La novela, una atmósfera
Mateo Díez firma una coherente y hermosa reflexión sobre la creación y la cesión a los personajes del derecho a construirse. El libro ratifica su pacto vigente con sus fieles
Los dos textos que componen la última obra de Luis Mateo Díez tienen mucho en común aunque uno se subtitula “opúsculo” y el otro “inventario”. Ambos son breves y acogen una reflexión sobre su obra, aunque esta operación se nos presente transfigurada en una suerte de “estado de ficción”, más declarada en el primero, más sutil en el segundo. El café de Borenes podría estar en una ciudad de provincias como la que acoge La fuente de la edad y, como allí sucede, alberga una cofradía heterogénea y bulliciosa de contertulios. Estos dan en opinar sobre el mundo de las novelas, para congoja de su compañero Ángel Ganizo, el protagonista y víctima involuntaria, que es un veterano novelista en crisis. El “inventario”, que se titula ‘Un callejón de gente desconocida’, es, en cambio, una reflexión del propio narrador sobre su dilatado equipaje novelesco, que no ha querido desprenderse de aquel “estado de ficción” y cita ocasionalmente a alguno de los opinantes del café. Es evidente que Ángel Ganizo, el sufrido novelista, es un trasunto del autor, pero también lo es que su nombre se parece mucho al de Ángel Benuza, el más activo de los personajes que, en La fuente de la edad, salieron a buscar el manantial de la eterna juventud.

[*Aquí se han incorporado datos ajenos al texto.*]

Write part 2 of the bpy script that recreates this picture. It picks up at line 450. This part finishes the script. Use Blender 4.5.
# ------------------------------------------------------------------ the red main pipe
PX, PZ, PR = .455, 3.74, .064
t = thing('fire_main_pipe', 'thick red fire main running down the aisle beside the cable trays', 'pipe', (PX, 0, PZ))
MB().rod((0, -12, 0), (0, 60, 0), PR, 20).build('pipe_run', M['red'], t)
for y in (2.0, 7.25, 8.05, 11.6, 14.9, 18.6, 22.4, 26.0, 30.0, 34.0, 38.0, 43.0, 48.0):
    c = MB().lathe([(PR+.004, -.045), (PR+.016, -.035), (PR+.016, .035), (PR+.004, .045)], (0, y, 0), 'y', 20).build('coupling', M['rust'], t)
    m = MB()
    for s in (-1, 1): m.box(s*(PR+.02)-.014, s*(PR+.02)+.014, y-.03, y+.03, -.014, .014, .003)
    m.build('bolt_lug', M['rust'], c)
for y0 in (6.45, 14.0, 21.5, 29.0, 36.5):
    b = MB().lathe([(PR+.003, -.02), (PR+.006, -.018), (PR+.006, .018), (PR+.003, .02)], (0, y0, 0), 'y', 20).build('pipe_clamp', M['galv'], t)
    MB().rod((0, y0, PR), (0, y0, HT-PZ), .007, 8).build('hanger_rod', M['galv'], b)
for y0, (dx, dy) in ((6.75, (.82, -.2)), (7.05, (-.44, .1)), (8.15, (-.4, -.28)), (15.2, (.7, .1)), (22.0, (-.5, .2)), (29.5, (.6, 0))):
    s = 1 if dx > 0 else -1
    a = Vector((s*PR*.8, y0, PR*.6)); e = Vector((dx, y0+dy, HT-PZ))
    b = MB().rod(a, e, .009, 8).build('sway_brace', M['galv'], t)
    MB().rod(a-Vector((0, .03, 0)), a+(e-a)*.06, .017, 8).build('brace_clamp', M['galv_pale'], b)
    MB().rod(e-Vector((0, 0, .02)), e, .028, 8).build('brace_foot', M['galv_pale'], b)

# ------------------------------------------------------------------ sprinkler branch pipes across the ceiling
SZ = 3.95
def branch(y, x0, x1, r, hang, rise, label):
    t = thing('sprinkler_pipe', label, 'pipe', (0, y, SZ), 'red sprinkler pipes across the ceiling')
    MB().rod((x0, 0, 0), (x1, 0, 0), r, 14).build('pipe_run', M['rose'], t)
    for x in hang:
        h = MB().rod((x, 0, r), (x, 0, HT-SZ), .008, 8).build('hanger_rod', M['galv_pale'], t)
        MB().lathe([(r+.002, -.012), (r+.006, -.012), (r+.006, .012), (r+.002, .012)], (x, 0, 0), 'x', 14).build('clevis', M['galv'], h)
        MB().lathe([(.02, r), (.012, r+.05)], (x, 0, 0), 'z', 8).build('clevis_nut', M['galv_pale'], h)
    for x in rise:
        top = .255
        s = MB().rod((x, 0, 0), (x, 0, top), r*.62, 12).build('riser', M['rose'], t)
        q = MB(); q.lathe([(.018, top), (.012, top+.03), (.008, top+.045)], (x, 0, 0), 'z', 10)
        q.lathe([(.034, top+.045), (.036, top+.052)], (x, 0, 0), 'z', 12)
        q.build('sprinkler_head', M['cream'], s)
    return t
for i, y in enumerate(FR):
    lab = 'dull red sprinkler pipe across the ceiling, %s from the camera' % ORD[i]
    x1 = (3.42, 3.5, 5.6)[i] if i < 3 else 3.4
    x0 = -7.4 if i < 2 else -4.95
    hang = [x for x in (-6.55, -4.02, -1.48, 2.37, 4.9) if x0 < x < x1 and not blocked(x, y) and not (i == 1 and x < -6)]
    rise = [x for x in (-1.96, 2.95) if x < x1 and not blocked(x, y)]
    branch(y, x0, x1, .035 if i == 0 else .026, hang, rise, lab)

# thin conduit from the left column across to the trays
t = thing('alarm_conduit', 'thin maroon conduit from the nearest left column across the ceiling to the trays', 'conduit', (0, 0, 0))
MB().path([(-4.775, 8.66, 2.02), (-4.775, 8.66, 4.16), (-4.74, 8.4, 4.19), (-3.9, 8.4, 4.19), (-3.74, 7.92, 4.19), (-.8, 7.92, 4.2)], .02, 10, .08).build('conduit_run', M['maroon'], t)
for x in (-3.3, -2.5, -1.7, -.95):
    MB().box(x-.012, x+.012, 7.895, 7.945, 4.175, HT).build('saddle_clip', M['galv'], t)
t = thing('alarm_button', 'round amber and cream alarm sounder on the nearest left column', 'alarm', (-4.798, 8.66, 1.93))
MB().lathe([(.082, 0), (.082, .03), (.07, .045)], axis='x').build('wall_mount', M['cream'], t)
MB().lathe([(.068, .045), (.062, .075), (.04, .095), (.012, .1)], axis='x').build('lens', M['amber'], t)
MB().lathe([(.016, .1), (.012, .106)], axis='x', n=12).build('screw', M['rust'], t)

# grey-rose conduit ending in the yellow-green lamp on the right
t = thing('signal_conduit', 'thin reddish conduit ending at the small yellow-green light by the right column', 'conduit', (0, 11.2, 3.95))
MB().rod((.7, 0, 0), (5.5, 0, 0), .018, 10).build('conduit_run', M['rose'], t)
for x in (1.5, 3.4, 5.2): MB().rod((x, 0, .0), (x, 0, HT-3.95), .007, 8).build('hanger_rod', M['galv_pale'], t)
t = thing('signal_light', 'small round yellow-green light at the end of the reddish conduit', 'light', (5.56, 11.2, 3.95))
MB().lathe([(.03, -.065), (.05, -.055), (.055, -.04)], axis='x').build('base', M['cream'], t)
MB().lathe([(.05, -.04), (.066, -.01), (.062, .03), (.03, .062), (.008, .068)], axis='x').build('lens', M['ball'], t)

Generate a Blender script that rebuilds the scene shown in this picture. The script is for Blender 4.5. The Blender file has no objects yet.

Los desayunadores del café, “unos seres que explayaban la necesidad de su amparo y la huida mental”, no hacen demasiado caso de las congojas de un novelista que les escucha y que siente que “se le iba la olla”, pero se las arreglan para poner en pie los incómodos fantasmas que le acosan. Lezama es el más locuaz y apodíctico y quizá —apunta el narrador— quien mejor representa a “un lector a la vieja usanza”. Por eso no acepta que compre una novela y lea un ensayo. O que todo lo que le ofrecen sea “ficción autista y complaciente”… Si lee novelas, no es para volver sobre lo que puede reconocer en sí mismo, sino para explorar lo que le es ajeno. Vericio, sentencioso siempre, dictamina cáusticamente, “novela y no vela; ni la mires ni la quieras”, porque también está harto de libros que el autor “amasa con harina de su propio yo”. Y todo, porque como apunta Silvia, la siempre oportuna, “nadie se resigna a que lo suyo no vaya a misa”. Ganizo se apura porque precisamente su última novela y la de mayor éxito ha sido su relato de índole más personal. Pero seguramente nunca ha dejado de ser fiel a la convicción —que pertenece al narrador general— de que “el Gran Relato atañe a lo que no nos pertenece, a las conquistas de lo que no somos, que siempre provienen de lo que inventamos sin soñarnos a nosotros mismos, aunque el camino de desprendimiento empiece en nuestro interior”.
Pero las charlas del café no son una requisitoria de Luis Mateo Díez contra las llamadas “autoficciones” o los textos que, por analogía, llamaríamos “narrativa de la experiencia”. Y tampoco ‘Un callejón de gente desconocida’ debe leerse como un alegato en defensa de su propia obra, sino como una coherente y hermosa reflexión sobre la creación de una atmósfera y la cesión a los personajes del derecho irrestricto a explorarlos y construirse sobre su fondo. Una novela es “culminar una obsesión” y una forma particular de generoso ejercicio de la propiedad porque “ser su dueño es también padecerla”. Cuanto escribimos en ella brota de una combinación de “imaginación” y “memoria”, y pronto se articula en virtud de la “palabra narrativa” (quizá el hallazgo hermenéutico más original y sabroso), que cabría definir como un estadio previo al lenguaje escrito: una suerte de articulación ideal del relato que contiene ya su magia contagiosa. Lo ilustra la historia de una ficción que nunca pasó del título, ‘La mano del sueño’, que conjuntaba una vieja experiencia de cuando era niño y la memoria pertinaz de un sueño enigmático: ese título es ya, por sí mismo, “palabra narrativa”, aunque no haya llegado a ser texto.
Quien tenga la fortuna de ser lector asiduo de Luis Mateo Díez devorará estas páginas que no se quejan de nada pero que ratifican el pacto vigente del autor con sus fieles. Quien no haya leído a nuestro autor, seguro que pronto se hace amigo de alguno de sus personajes extraviados que están a punto de encontrar su destino “a la vuelta de una esquina”: sabrá entonces —porque autor y lector tienen los mismos deberes ante la ficción— lo que es empezar por “andar entre ellos”, para luego “andar con ellos” y, ya al final, “andar en ellos”.
Los desayunos del Café Borenes. Luis Mateo Díez. Galaxia Gutenberg. Barcelona, 2015. 176 páginas. 17,50 euros.